Sam-I-am is really me!

(With apologies to Theodor Geisel)

Comments

Anonymous said…
I make that tofu/egg salad every once in a sweet while. You described one of my (secret) favorites better than I ever could. Kudos.
Eddie Lin said…
Thanks. I'm relieved to know others share in the secret love of the thousand year-old egg. Did I "out" myself with this entry?
Eddie Lin said…
I'll force feed you green eggs and make you like it if I have to! Or my name isn't Sam-I-er, wait, my name isn't Sam. Doh!!
Unknown said…
holy roly poly, you've outdone yourself. freakin brilliant
Eddie Lin said…
Zahed, I sent the check already. You can stop writing such glowing comments. It's embarrassing and obvious. I mean, really!
Anonymous said…
I was going to suggest eating the thousand year old egg with tofu, and then you gave the recipe for the "salad." I never thought of it as a salad before. Hmm, I don't think I've had an egg in the past year.
Eddie Lin said…
TP, it's time to give green egg another try. I called the dish a "salad" just to make it less scary for people who aren't familiar with the egg. It's also sort of funny in a weird way.
Anonymous said…
Wow, great writing and gross photos. Hey, is your opening a wink to the book, "Wicked"? Love those T.W.O. eggs too!
Eddie Lin said…
Disneyland hangover? Did you get inebriated at the Magic Kingdom? They don't have booze in the park, unless you're in the Club 33 secret society or smuggled in a margarita filled sports bottle. Aren't you special. I'm glad you enjoy the articles and gross pix.
Elise said…
Cool. I once had a thousand-year-old-egg at a restaurant in Singapore (the Mao Cafe?) just for kicks. It was green - the whites light green, the yolk, dark green. The taste was interesting, but I couldn't finish it. I even kinda liked it. But for some reason, couldn't finish it. I guess it was a little strong. Thanks for posting; good to know more about this dish.
Eddie Lin said…
So you do like green eggs...sans ham. Elise, at least you tried it. That's all Sam-I-Am ever wanted. But seriously, I think 1000 year-old egg is pretty tame and good compared to many of the other funky dishes in the exotic cuisine world. Bon appetit!
dwg said…
dammit--now i have to drive to won kok. and it's late.
Eddie Lin said…
dwg, you can never be too rich or too thin, and it is never too far or too late for 1000 year-old egg! go git it!!
traveling gnome said…
* I've never heard of it referred to as "1000 year egg". It's called "iron egg" because of the consistency of the egg white -- leathery and chewy.

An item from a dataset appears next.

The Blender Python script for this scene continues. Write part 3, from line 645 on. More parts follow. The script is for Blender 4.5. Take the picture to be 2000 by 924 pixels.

* An authentic "salad" recipe should call for chopped green onion, not cilantro, and no chili of any kind.
Eddie Lin said…
x,

I've heard of "century egg", "1000 year-old egg" or preserved egg or in Pinyin "pidan" which literally translates into "skin egg". Never once have I heard "iron egg". Not sure where you got that one.

Also, the recipe I have posted does not claim to be "authentic". Many talented cooks take recipes and customize them to their own tastes. Cooking is an art much like photography. Some people shouldn't be taking photos and posting them. It's embarrassing.
Anonymous said…
iron egg is actually a practice of cooking and re cooking an egg untill it's very dehydrated and small. Due to the cooking ingredients the iron egg is actually similar in color but not very much in texture or consistency of a Thousand Year old Egg. They're just called iron eggs cause when they're all cooked down they're very chewy, kinda like gnawing on a little rubber ball you get from a 25 cent dispensing machine.
Anonymous said…
This post was created over 2 *years* ago, but I'm truly glad it's still around. I had just bought the duck eggs (Peedan, as the package calls them) from the local Asian market just to try them for myself the first time.

After eating about half the yolk and at least 3 small bites of the white straight from the freshly-peeled shell (yes, that's right, I'm one of the "few" who tried it that way!) I decided to look further into what this egg's all about. Then I found your blog! Bless you. It gave me a lot of relief. And thanks for the recipie!